Craig Christensen, chair of the Peace Coalition of Greater Ventura’s Steering Committee, agrees with Betty. “Right now, it’s so important for the peace movement to communicate what’s clear about the public being fed up to policymakers. A hunger strike shows that people care enough and are passionate enough about it that they’ll stand up publicly and talk about it.”

Organizing a fast in Ventura was Betty’s idea. After hearing about Code Pink’s efforts in the nation’s capitol, where a number of activists and celebrities (Susan Sarandon and Sean Penn) kicked off a summer-long hunger strike for peace in front of the White House on July 4, she thought Ventura should lend its support. “We want to keep the issue alive and in the public eye. If people respond, it’s worth it,” she says.

And in the public eye it will be. On July 29 at 11 a.m., war protestors will meet in Plaza Park (across the street from the mission) and then participate in a walk through downtown Ventura. At the end of the walk, fasters and supporters will meet in the mini park to eat a final snack and start the fast. Volunteers and fasters will be manning a booth in the park for the rest of the week, from 11 a.m. until 4 p.m. through August 4.

And before anyone starts worrying about the health of the fasters, it’s important to note that the fast will be a “rolling fast” — meaning that a group of fasters will go without food for 24 hours and then a new group will take their place. No one will go without food for more than 24 hours.

The Troops Home FAST is the most recent in a long series of anti-war protests that have taken place in Ventura since the Iraq War began.
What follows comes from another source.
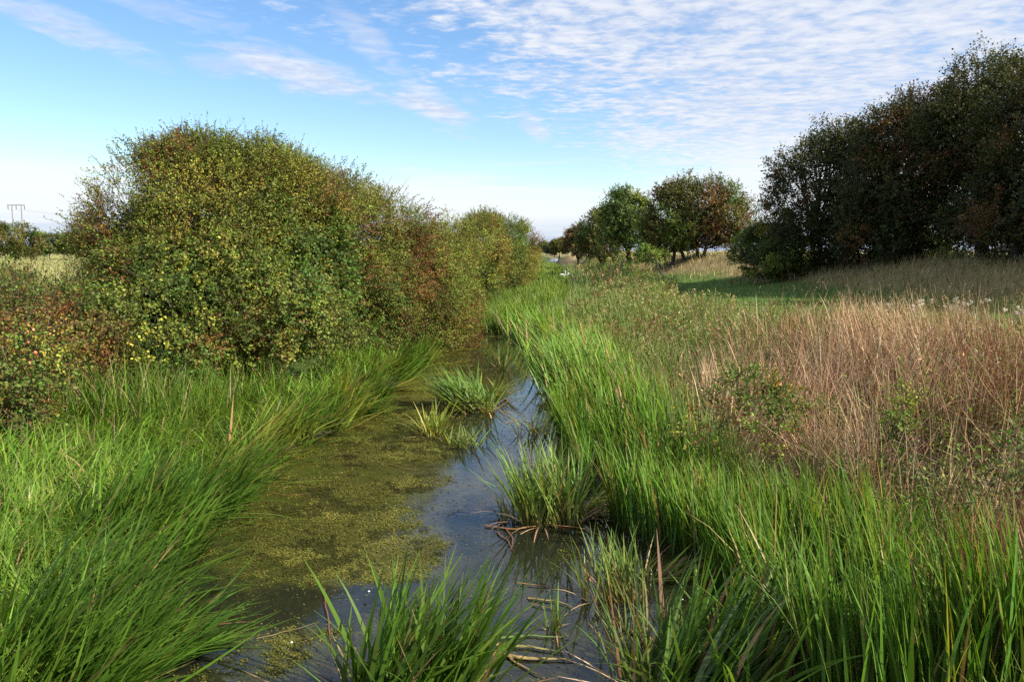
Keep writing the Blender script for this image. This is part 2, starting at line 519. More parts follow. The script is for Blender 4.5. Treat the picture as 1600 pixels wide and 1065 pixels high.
wv = leaves(pw, np.stack([np.cos(a_), np.sin(a_), rng.normal(0, .12, N)], -1), np.stack([rng.normal(0, .2, N), rng.normal(0, .2, N), np.ones(N)], -1), U(.010, .024, N) * f_ ** .7, .8, cw)
tag(mesh_obj("duckweed", *wv, M_GRASS), 'olive floating weed in torn rafts on the stream', 'duckweed', kind='stuff')

# bushes standing on the left bank keep the grass out of their middle
LEFT_BUSH = [(-7.4, 10.8, .45), (-6.3, 15.6, 1.1), (-4.6, 16.6, .7), (-7.0, 18.5, 2.6), (-4.5, 24, 2.5), (-9, 13, 1.5)]
def free_left(x, y):
    k = np.ones_like(x)
    for (bx, by, r) in LEFT_BUSH:
        k = k * (((x - bx) / r) ** 2 + ((y - by) / r) ** 2 > 1)
    return k


G_BRIGHT = [(.125, .215, .024), (.150, .245, .028), (.098, .185, .020), (.19, .265, .040), (.11, .20, .032)]
G_REED = [(.068, .135, .015), (.086, .162, .018), (.112, .190, .024), (.052, .108, .014)]
G_YEL = [(.20, .23, .035), (.24, .24, .05), (.17, .22, .03)]
TAN = [(.46, .325, .185), (.40, .265, .15), (.54, .41, .26), (.33, .195, .115), (.42, .25, .15)]
DEAD = [(.22, .13, .06), (.30, .20, .09), (.14, .08, .04)]

# left bank: bright arching grass
p = scatter(105000, 4.2, 34, lambda x, y: (xl(y) - x > .35) * (xl(y) - x < 9 + 0 * y) * free_left(x, y))
N = len(p); f = np.maximum(1, p[:, 1] / 8)
tuft = n2(p[:, 0], p[:, 1], 1.1, 11)
cb = pick(G_BRIGHT, N); cb *= (1 + .25 * tuft)[:, None]
k = rng.random(N) < .05; cb[k] = pick(G_YEL, k.sum()); k = rng.random(N) < .03; cb[k] = pick(TAN, k.sum()) * .8
hd = 2 * np.pi * n2(p[:, 0], p[:, 1], .55, 12) + rng.normal(0, 1.1, N)
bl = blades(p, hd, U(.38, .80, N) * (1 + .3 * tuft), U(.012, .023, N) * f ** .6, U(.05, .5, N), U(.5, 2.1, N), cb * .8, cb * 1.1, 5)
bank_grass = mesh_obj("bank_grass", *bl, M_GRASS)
tag(bank_grass, 'bright green arching grass covering the left bank', 'grass', kind='stuff')

p = scatter(34000, 10.5, 19, lambda x, y: (x < xl(y) - 1.2) * (((x + 5.2) / 3.4) ** 2 + ((y - 13.6) / 2.0) ** 2 < 1 + .5 * n2(x, y, .8, 46)))
N = len(p)
cb = pick(G_BRIGHT + G_REED + [(.17, .20, .07)], N) * .9; k = rng.random(N) < .10; cb[k] = pick(TAN, k.sum())
bl = blades(p, U(0, 6.28, N), U(.55, 1.15, N) * (1 + .35 * n2(p[:, 0], p[:, 1], 1.2, 47)), U(.010, .018, N), U(0, .3, N), U(.1, 1.1, N), cb * .8, cb * 1.1, 4)
tag(mesh_obj("rank_grass", *bl, M_GRASS), 'tall rank grass growing up into the front of the brambles', 'grass', kind='stuff')

# left margin: long sedge laid over towards the water in sheaves
parts = []
ys = np.exp(U(np.log(4.4), np.log(27), 420))
ys = ys[(n2(ys, ys * 0, 1.1, 8) + .25 * n2(ys, ys * 0, .35, 13) > -.02) | (rng.random(len(ys)) < .42)][:195]
ss_ = rng.uniform(-.05, .75, len(ys)) * np.where(ys < 9, 1.25, .75)
for y0, s0 in zip(ys, ss_):
    n = int(rng.integers(18, 34)); x0 = float(xl(y0)) - s0
    hd0 = rng.normal(.38, .36) if y0 < 13 else rng.normal(.2, .4)
    ln0 = rng.normal(.86, .20); L0 = rng.uniform(.65, 1.15)
    q = np.stack([x0 + rng.normal(0, .10, n), y0 + rng.normal(0, .14, n), np.zeros(n)], -1)
    q[:, 2] = np.maximum(ground_z(q[:, 0], q[:, 1]), -.05) - .02
    yel = y0 > 9.8 and rng.random() < .7
    cb = pick(G_YEL, n) if yel and rng.random() < .55 else pick(G_REED + ([G_YEL[2]] if yel else []), n)
    k = rng.random(n) < .035; cb[k] = pick(DEAD, k.sum())
    parts.append(blades(q, rng.normal(hd0, .25, n), L0 * U(.6, 1.1, n), U(.026, .044, n) * max(1, y0 / 9) ** .5, np.abs(rng.normal(ln0, .2, n)), U(-.2, .5, n), cb * .9, cb * 1.15, 6, .7))
sedge = mesh_obj("sedge_bed", *merge(parts), M_BLADE)
tag(sedge, 'long sedge leaning over the water along the left edge', 'sedge', kind='stuff')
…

In March, approximately 500 protestors marched up the middle of Main Street in downtown Ventura, and Betty and Norman routinely set up camp at the downtown Ventura Farmer’s Market to gather signatures on anti-war petitions and to talk to shoppers about the war.

The couple’s greatest concern is a lack of understanding on the part of the general public, and they’re hoping that, through the fast, they’ll engage a few more people. “I feel so strongly that there are people we’re not getting to. There are people who don’t like the war,” says Betty, “but they don’t understand the issues and they don’t want to hear about it. I’m amazed how many young people walk by our table at the farmer’s market and don’t ask what we’re doing. They don’t want to know.”

But Norman is not discouraged. “The resistance to Vietnam took 10 years to really take hold,” he explains. “This is just the beginning.”